Crystallization Pathway of Size-Controlled SnO2 Nanoparticles Synthesized via a Nonaqueous Sol-Gel Route

This paper deals with the crystallization pathway of tin dioxide nanoparticles of a few nanometers synthesized via a nonaqueous sol-gel route based on the etherolysis of a tin tetrachloride (SnCl4) precursor. Two different ethers were used as oxygen donors: diisopropyl ether ((Pr2O)-Pr-i) and dibenzyl ether (Bn2O). The solvothermal treatments of SnCl4 in (Pr2O)-Pr-i at different temperatures and reaction times revealed in the early stages of the reaction the formation of an organic polymeric phase in which crystalline nanoparticles are embedded. In the case of the SnCl4-Bn2O system, the formation of a brownish polymer containing crystalline oxidic nanoparticles and the production of water were evidenced. With both ethers, an unexpected intermediate disordered nanocrystalline phase is formed, which progressively transforms into rutile-type SnO2 nanoparticles.
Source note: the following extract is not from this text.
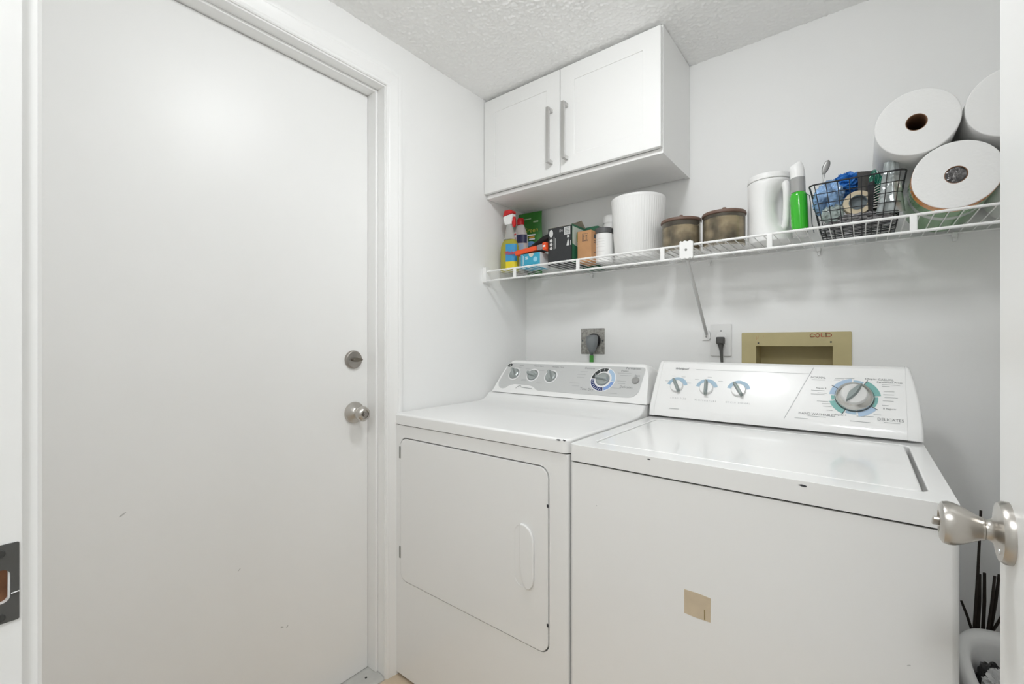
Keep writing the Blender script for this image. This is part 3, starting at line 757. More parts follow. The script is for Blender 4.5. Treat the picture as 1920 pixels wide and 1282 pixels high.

The formation of the polymeric phase, which is suspected to act as a trap for the nanoparticles, freezes the intermediate phase, limits the particle growth, and delays the restructuration into the rutile-type structure. The degradation of the polymer phase in the case of (Pr2O)-Pr-i and/ or the water action in the case of Bn2O are finally able to destabilize the nanoparticle-polymer assembly and to induce the restructuration of the nanoparticles.